New Directions in the History of Religion and Cultural Interaction in Colonial Latin America

AHA Session 23
Conference on Latin American History 2
Thursday, January 3, 2013: 1:00 PM-3:00 PM
Bayside Ballroom C (Sheraton New Orleans)
Chair:
Joanna K. Elrick, Vanderbilt University
Comment:
David Wheat, Michigan State University

Session Abstract

Perhaps the most stunning aspect of the history of Latin America, the Caribbean, and the Atlantic World is the emergence of new peoples, new cultures, and new religions facilitated by the interaction of different cultures in a social milieu whose actors included Europeans, Africans, and indigenous Americans.  To be sure, a significant historiography has coalesced around this phenomenon, and has defined this mixture variously as “creolization,” “mestizaje/mestiçagem,” and has produced much commentary on such concepts as "syncretism," “accommodation,” “agency,” and “survivals.”  This panel endeavors to examine the development of cultural creolization and popular religion in greater detail, primarily through the examination of the lives of various actors in colonial Latin America, specifically Brazil, New Granada, and the island of Española.  The panel shall take a longue durée approach to the examination of the social dynamics of religious change in colonial Latin America and the Caribbean.  Erin Woodruff Stone examines interactions between Franciscan priests and Indian caciques on Española in the early sixteenth century.  Karen Shears Cousins analyzes the emergence of the New Granadan Marian cult of the Virgin of Chiquinquirá in the latter portion of the sixteenth century.  Joanna Elrick examines religious exchanges between members of the military in northeastern Brazil in the seventeenth and eighteenth centuries.  Kalle Kananoja will tell us the fascinating story of a black Angolan woman in Brazil, Mariana Pequena, who willingly converted to Judaism in the early eighteenth century.

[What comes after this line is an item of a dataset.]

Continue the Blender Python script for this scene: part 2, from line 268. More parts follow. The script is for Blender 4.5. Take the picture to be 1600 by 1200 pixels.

The examination of individual histories and the stories of specific places in colonial Latin America and the Caribbean can greatly advance our understanding of religious and cultural change in Latin America and in the wider Atlantic World.  The overarching assumption in the historiography has been that religious and cultural change was a mostly unidirectional process, and that beliefs, cosmologies, symbols and rituals were imposed by elites upon subalterns, on colonizers upon the colonized, on masters upon slaves.  However, as close examinations of individuals and their stories related in archival documents bear witness, religious change in colonial Latin America and the Iberian Atlantic World can be characterized as more of a negotiation, rather than an imposition.  This is not to say that power dynamics never entered the equation in the evangelization, promulgation, and blending of religious beliefs and cultural practices; however, many individuals exhibited far more “social agility and cultural plasticity” (to borrow Ira Berlin’s terminology) in the sphere of religion than the current scholarly consensus might lead one to believe.  Individuals, regardless of race, class, or trade affiliation adopted religious practices and beliefs for a broad spectrum of reasons, as this panel will demonstrate.  As all historians of religion, culture, and society can attest, the phenomenon of “belief” is an incredibly difficult aspect of the human experience to extrapolate from archival sources.  However, it is imperative that historians of Latin America and the Iberian World move beyond the assumption that force and intimidation were the primary drivers of the spread of religious belief. This panel endeavors to stimulate thought and discussion about religious change.